** BEGIN GIVEN DATA **

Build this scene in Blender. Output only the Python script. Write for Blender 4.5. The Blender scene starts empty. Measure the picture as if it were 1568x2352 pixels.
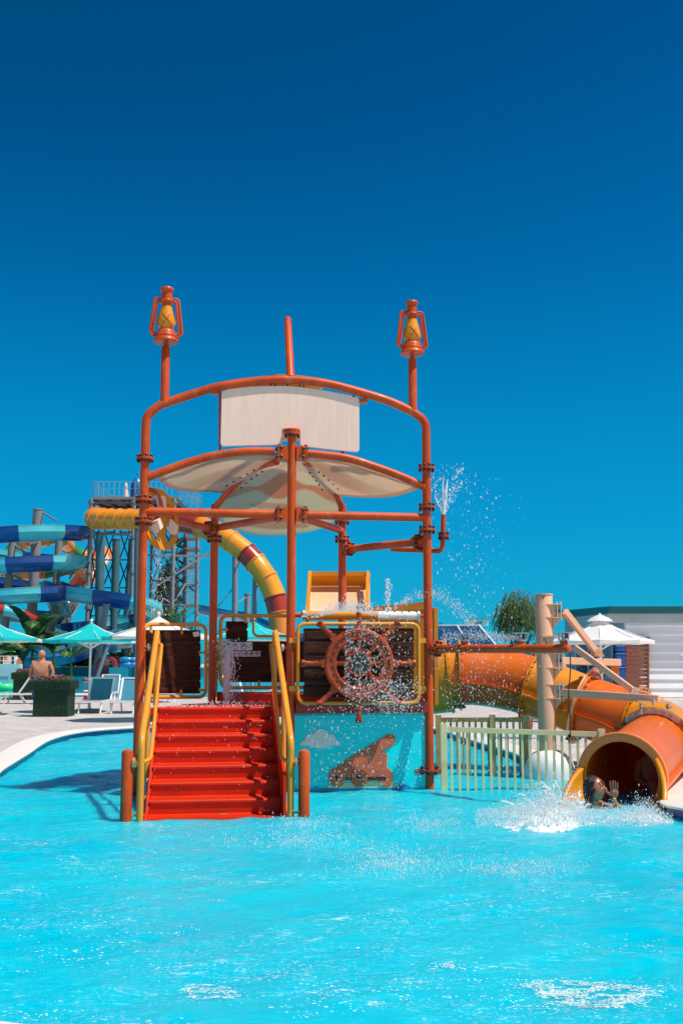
import bpy, bmesh, math, random
from mathutils import Vector, Matrix, noise
R = math.radians
sc = bpy.context.scene
# ------------------------------------------------------------------ camera
FD, HY, HC = 2500.0, 1525.0, 1.5          # focal length / horizon row in units of a 1568 x 2352 frame, eye height
PIT = math.atan((HY - 1176.0) / FD)
cam = bpy.data.cameras.new('camera'); co = bpy.data.objects.new('camera', cam); sc.collection.objects.link(co)
co.location = (0, 0, HC); co.rotation_euler = (math.pi / 2 + PIT, 0, 0)
cam.sensor_fit = 'VERTICAL'; cam.sensor_height = 36.0; cam.lens = FD / 2352.0 * 36.0
cam.clip_start = 0.1; cam.clip_end = 6000.0
sc.camera = co
# ------------------------------------------------------------------ sky and sun
SUN_EL, SUN_AZ = R(63), R(-24)             # azimuth measured from +X towards +Y
w = bpy.data.worlds.new('World'); sc.world = w; w.use_nodes = True
nt = w.node_tree; nt.nodes.clear()
sky = nt.nodes.new('ShaderNodeTexSky'); sky.sky_type = 'NISHITA'; sky.sun_disc = False
sky.sun_elevation = SUN_EL; sky.sun_rotation = math.pi / 2 - SUN_AZ
sky.air_density = 1.0; sky.dust_density = 0.0; sky.ozone_density = 1.0; sky.altitude = 0
def vm(op, a=None, b=None):
    n = nt.nodes.new('ShaderNodeVectorMath'); n.operation = op
    for k, q in enumerate((a, b)):
        if q is None: continue
        if isinstance(q, tuple): n.inputs[k].default_value = q
        else: nt.links.new(q, n.inputs[k])
    return n
s01 = vm('MULTIPLY', sky.outputs[0], (.1, .1, .1)).outputs[0]
cu = nt.nodes.new('ShaderNodeRGBCurve'); nt.links.new(s01, cu.inputs['Color'])   # grade of the clear sky: deep blue above, cyan low down
for ci, pts in enumerate((((0, 0), (.11, .0), (.4, .004), (1, .02)), ((0, 0), (.19, .076), (.236, .122), (.352, .240), (.528, .330), (.715, .395), (1, .46)), ((0, 0), (.2, .09), (.333, .231), (.4, .352), (.524, .53), (.636, .63), (1, .75)))):
    c = cu.mapping.curves[ci]; c.points[0].location = pts[0]; c.points[1].location = pts[-1]
    for p in pts[1:-1]: c.points.new(*p)
cu.mapping.extend = 'HORIZONTAL'; cu.mapping.update()
# sun-side half of the sky, tinted warm as added fill light
geo = nt.nodes.new('ShaderNodeTexCoord'); dt = vm('DOT_PRODUCT', geo.outputs['Generated'], (.75, -.45, .48))
mr0 = nt.nodes.new('ShaderNodeMapRange'); mr0.interpolation_type = 'SMOOTHSTEP'; mr0.inputs[1].default_value = .30; mr0.inputs[2].default_value = .85; nt.links.new(dt.outputs['Value'], mr0.inputs[0])
warm_fill = vm('MULTIPLY', s01, (1.5, 1.12, .80)).outputs[0]
mx = nt.nodes.new('ShaderNodeMix'); mx.data_type = 'RGBA'; nt.links.new(mr0.outputs[0], mx.inputs[0]); nt.links.new(cu.outputs[0], mx.inputs[6]); nt.links.new(warm_fill, mx.inputs[7])
s10 = vm('MULTIPLY', mx.outputs[2], (10, 10, 10)).outputs[0]
bg = nt.nodes.new('ShaderNodeBackground'); bg.inputs[1].default_value = 0.10
ow = nt.nodes.new('ShaderNodeOutputWorld'); nt.links.new(s10, bg.inputs[0]); nt.links.new(bg.outputs[0], ow.inputs[0])
sl = bpy.data.lights.new('sun', 'SUN'); so = bpy.data.objects.new('sun', sl); sc.collection.objects.link(so)
sl.energy = 5.0; sl.angle = R(0.53); sl.color = (1.0, 0.93, 0.83)
sd = Vector((math.cos(SUN_EL) * math.cos(SUN_AZ), math.cos(SUN_EL) * math.sin(SUN_AZ), math.sin(SUN_EL)))
so.rotation_euler = sd.to_track_quat('Z', 'Y').to_euler(); so.location = sd * 50
vs = sc.view_settings; vs.view_transform = 'Standard'; vs.look = 'None'; vs.exposure = 0.0; vs.gamma = 1.0
sc.cycles.max_bounces = 8; sc.cycles.transparent_max_bounces = 8
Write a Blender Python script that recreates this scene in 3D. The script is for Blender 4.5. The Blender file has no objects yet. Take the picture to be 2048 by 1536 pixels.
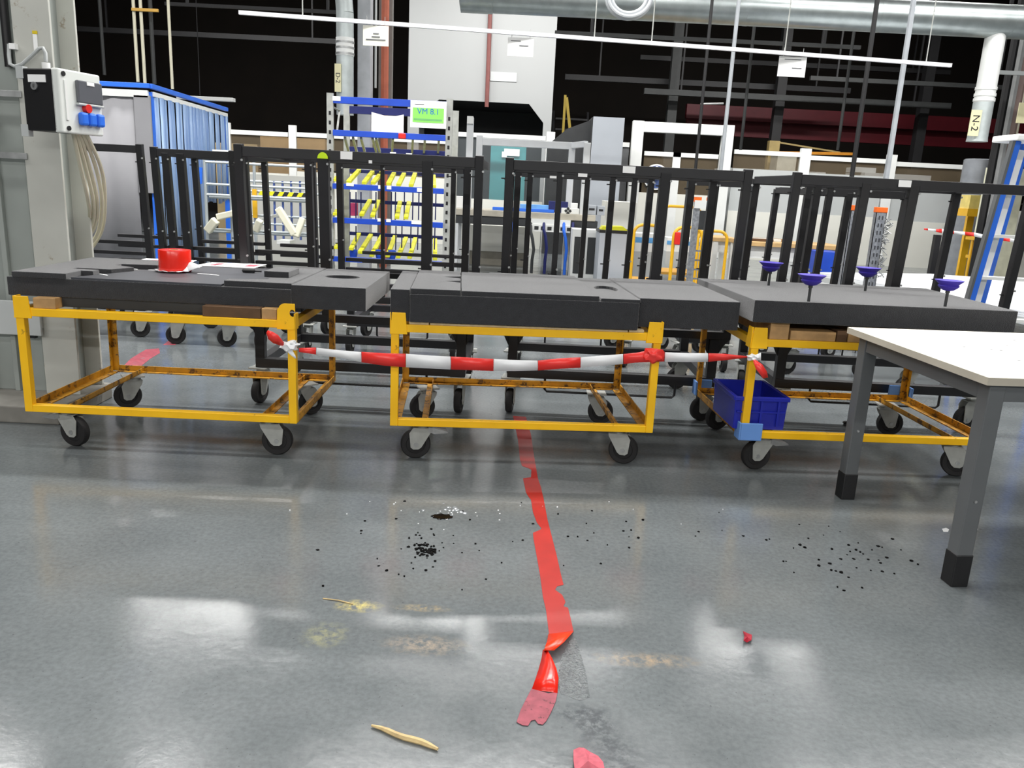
import bpy, bmesh, math, random
from mathutils import Vector, Matrix, Euler
from mathutils.geometry import tessellate_polygon
rnd = random.Random(7)
S = bpy.context.scene
COL = S.collection
PI = math.pi

# ------------------------------------------------------------------ camera
F, PITCH, ROLL, CH = 1607.0, .2421, .0494, 1.45
fw = Vector((0, math.cos(PITCH), -math.sin(PITCH)))
rt0 = Vector((1, 0, 0)); up0 = rt0.cross(fw)
CR = math.cos(ROLL)*rt0 + math.sin(ROLL)*up0
CU = -math.sin(ROLL)*rt0 + math.cos(ROLL)*up0
CP = Vector((0, 0, CH))
cd = bpy.data.cameras.new('camera'); cam = bpy.data.objects.new('camera', cd); COL.objects.link(cam)
cd.sensor_width = 36; cd.lens = F/2048*36; cd.clip_end = 200; cd.clip_start = .05
m = Matrix((CR, CU, -fw)).transposed().to_4x4(); m.translation = CP
cam.matrix_world = m
S.camera = cam

def ray(px, py): return fw + CR*((px-1024)/F) + CU*((768-py)/F)
def at(px, py, Y): d = ray(px, py); return CP + d*(Y/d.y)
def atz(px, py, z=0.0): d = ray(px, py); return CP + d*((z-CH)/d.z)

# ------------------------------------------------------------------ materials
def lin(c):
    out = []
    for v in c:
        v /= 255.0
        out.append(v/12.92 if v <= .04045 else ((v+.055)/1.055)**2.4)
    return out
MATS = {}
def mat(name, rgb, rough=.5, metal=0., var=.12, scale=6., bump=0., bscale=60., spec=.5, alpha=1., coat=0., emit=0., trans=0., wear=None, wear_amt=.0, wscale=9.):
    """Procedural principled material: noise tinted colour, optional second 'wear' colour, optional bump."""
    if name in MATS: return MATS[name]
    M = bpy.data.materials.new(name); M.use_nodes = True
    nt = M.node_tree; N = nt.nodes; L = nt.links
    b = N['Principled BSDF']
    c = lin(rgb)
    tc = N.new('ShaderNodeTexCoord')
    nz = N.new('ShaderNodeTexNoise'); nz.inputs['Scale'].default_value = scale; nz.inputs['Detail'].default_value = 5
    L.new(tc.outputs['Object'], nz.inputs['Vector'])
    cr = N.new('ShaderNodeValToRGB')
    cr.color_ramp.elements[0].position = .3; cr.color_ramp.elements[1].position = .7
    cr.color_ramp.elements[0].color = [max(0, v*(1-var)) for v in c]+[1]
    cr.color_ramp.elements[1].color = [min(1, v*(1+var)) for v in c]+[1]
    L.new(nz.outputs['Fac'], cr.inputs['Fac'])
    out = cr.outputs['Color']
    if wear:
        n2 = N.new('ShaderNodeTexNoise'); n2.inputs['Scale'].default_value = wscale; n2.inputs['Detail'].default_value = 8; n2.inputs['Roughness'].default_value = .7
        L.new(tc.outputs['Object'], n2.inputs['Vector'])
        r2 = N.new('ShaderNodeValToRGB'); r2.color_ramp.elements[0].position = 1-.35-wear_amt*.3; r2.color_ramp.elements[1].position = 1-.28-wear_amt*.3
        L.new(n2.outputs['Fac'], r2.inputs['Fac'])
        mx = N.new('ShaderNodeMix'); mx.data_type = 'RGBA'
        L.new(r2.outputs['Color'], mx.inputs[0]); L.new(out, mx.inputs[6]); mx.inputs[7].default_value = lin(wear)+[1]
        out = mx.outputs[2]
    L.new(out, b.inputs['Base Color'])
    b.inputs['Roughness'].default_value = rough; b.inputs['Metallic'].default_value = metal
    b.inputs['Specular IOR Level'].default_value = spec
    b.inputs['Coat Weight'].default_value = coat
    if trans: b.inputs['Transmission Weight'].default_value = trans
    if emit:
        b.inputs['Emission Color'].default_value = c+[1]; b.inputs['Emission Strength'].default_value = emit
    if alpha < 1: b.inputs['Alpha'].default_value = alpha
    if bump:
        n3 = N.new('ShaderNodeTexNoise'); n3.inputs['Scale'].default_value = bscale; n3.inputs['Detail'].default_value = 3
        L.new(tc.outputs['Object'], n3.inputs['Vector'])
        bp = N.new('ShaderNodeBump'); bp.inputs['Strength'].default_value = bump; bp.inputs['Distance'].default_value = .01
        L.new(n3.outputs['Fac'], bp.inputs['Height']); L.new(bp.outputs['Normal'], b.inputs['Normal'])
    MATS[name] = M
    return M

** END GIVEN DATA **

**SET EXERCISE:**
Copy out all lines that carry the word "scene".

**FULL ANSWER:**
Build this scene in Blender. Output only the Python script. Write for Blender 4.5. The Blender scene starts empty. Measure the picture as if it were 1568x2352 pixels.
sc = bpy.context.scene
Write a Blender Python script that recreates this scene in 3D. The script is for Blender 4.5. The Blender file has no objects yet. Take the picture to be 2048 by 1536 pixels.
S = bpy.context.scene